Romantic and contradictory road for Westerners in India

Scene from Romantic Road

Romantic Road
Directed by Oliver McGarvey
Showing nationally as part of the 

In 2011, retired British lawyer Rupert Grey and his wife Jan set off on a driving tour of India — in a 1936 Rolls Royce that he had inherited from his father. Filmmaker Oliver McGarvey tagged along for the six-month journey across mountains, deserts, through civil war zones and bureaucratic snafus.

After a torturous, years-long crowd-funded production effort Romantic Road is the result.

The Greys had back-packed across India in the glory days of the 1960s hippie trail, smoking hashish and camping in out of the way places.

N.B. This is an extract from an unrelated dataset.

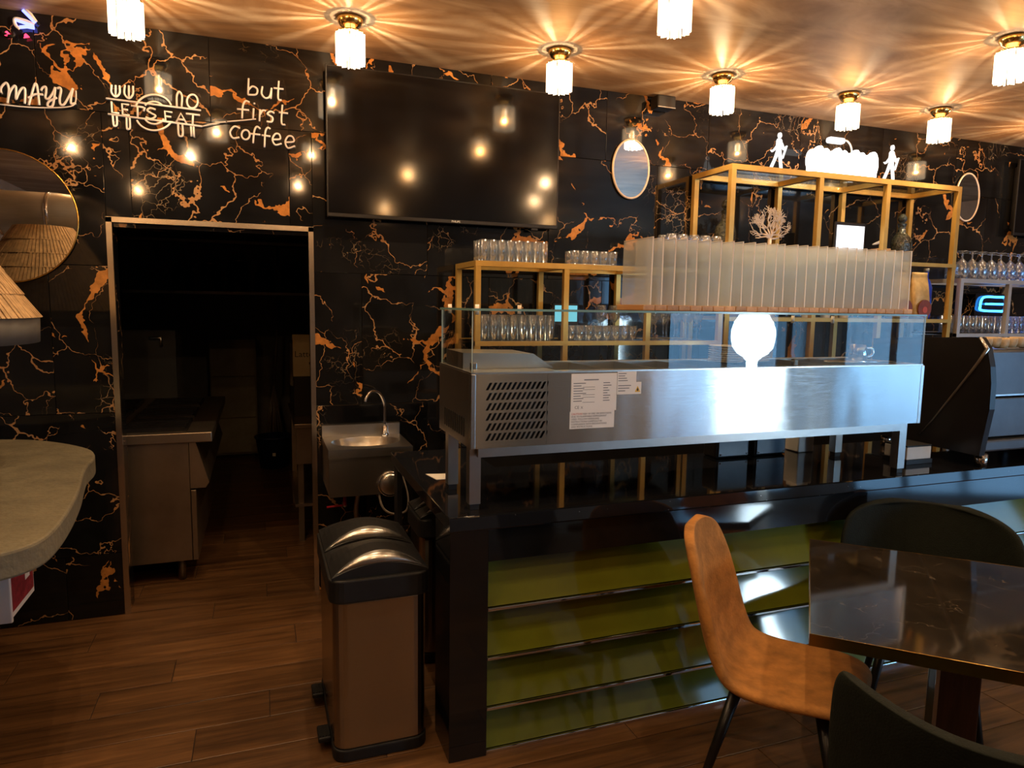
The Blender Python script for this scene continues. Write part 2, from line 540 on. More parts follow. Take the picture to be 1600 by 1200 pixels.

Rupert Grey then made a pile of money in the British legal system while settling into a slightly eccentric existence in a picturesque English village.

Now aging, the Greys were reliving the high times, while travelling to a civil rights-themed photography conference in Bangladesh.

The film is charming and revealing about many things.  India’s beauty, political contradictions and violent internal struggles are all on show.

Importantly, the filmmaker doesn’t hold back from exposing the privilege involved in a well-heeled English couple — even of left-leaning liberal persuasion — motoring through a nation that the British ruthlessly pillaged. Their Rolls Royce symbolises the Raj; it runs on contradictions as much as petrol.